Students at Holy Apostles College & Seminary are expected to practice academic honesty.

Avoiding Plagiarism

In its broadest sense, plagiarism is using someone else's work or ideas, presented or claimed as your own. At this stage in your academic career, you should be fully conscious of what it means to plagiarize. This is an inherently unethical activity because it entails the uncredited use of someone else's expression of ideas for another's personal advancement; that is, it entails the use of a person merely as a means to another person’s ends.

Students, where applicable:

  • Should identify the title, author, page number/webpage address, and publication date of works when directly quoting small portions of texts, articles, interviews, or websites.
  • Students should not copy more than two paragraphs from any source as a major component of papers or projects.
  • Should appropriately identify the source of information when paraphrasing (restating) ideas from texts, interviews, articles, or websites.
  • Should follow the Holy Apostles College & Seminary Stylesheet (available on the Online Writing Lab’s website at

Consequences of Academic Dishonesty:

Because of the nature of this class, academic dishonesty is taken very seriously. Students participating in academic dishonesty may be removed from the course and from the program.


Even though you are not required to be logged in at any precise time or day, you are expected to login several times during each week. Because this class is being taught entirely in a technology-mediated forum, it is important to actively participate each week in the course. In a traditional classroom setting for a 3-credit course, students would be required, per the federal standards, to be in class three 50-minute sessions (or 2.5 hours a week) and prepare for class discussions six 50-minute sessions (or 5 hours) a week. Expect to devote at least nine 50-minute sessions (or 7.5 quality hours) a week to this course. A failure on the student’s part to actively participate in the life of the course may result in a reduction of the final grade a reduction of the final grade.


An Incomplete is a temporary grade assigned at the discretion of the faculty member. It is typically allowed in situations in which the student has satisfactorily completed major components of the course and has the ability to finish the remaining work without re-enrolling, but has encountered extenuating circumstances, such as illness, that prevent his or her doing so prior to the last day of class.

To request an incomplete, distance-learning students must first download a copy of the Incomplete Request Form.
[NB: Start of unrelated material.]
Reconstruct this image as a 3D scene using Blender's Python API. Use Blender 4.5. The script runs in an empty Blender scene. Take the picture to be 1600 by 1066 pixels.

This document is located within the Shared folder of the Files tab in Populi. Secondly, students must fill in any necessary information directly within the PDF document. Lastly, students must send their form to their professor via email for approval. “Approval” should be understood as the professor responding to the student’s email in favor of granting the “Incomplete” status of the student.

Students receiving an Incomplete must submit the missing course work by the end of the sixth week following the semester in which they were enrolled. An incomplete grade (I) automatically turns into the grade of “F” if the course work is not completed.

Students who have completed little or no work are ineligible for an incomplete. Students who feel they are in danger of failing the course due to an inability to complete course assignments should withdraw from the course.

A “W” (Withdrawal) will appear on the student’s permanent record for any course dropped after the end of the first week of a semester to the end of the third week. A “WF” (Withdrawal/Fail) will appear on the student’s permanent record for any course dropped after the end of the third week of a semester and on or before the Friday before the last week of the semester.


I am a Professor of Dogmatic and Moral Theology at Holy Apostles, where I have worked since 1997. I hold a Ph.D. and an M.A. in sociology from the University of Massachusetts, an S.T.L. in moral theology from Dominican House of Studies, and a ninety credit M.A. in theology from Holy Apostles.

Welcome to this course! I believe that the information that you master in this course will be of great benefit to you as a Catholic, both personally and professionally.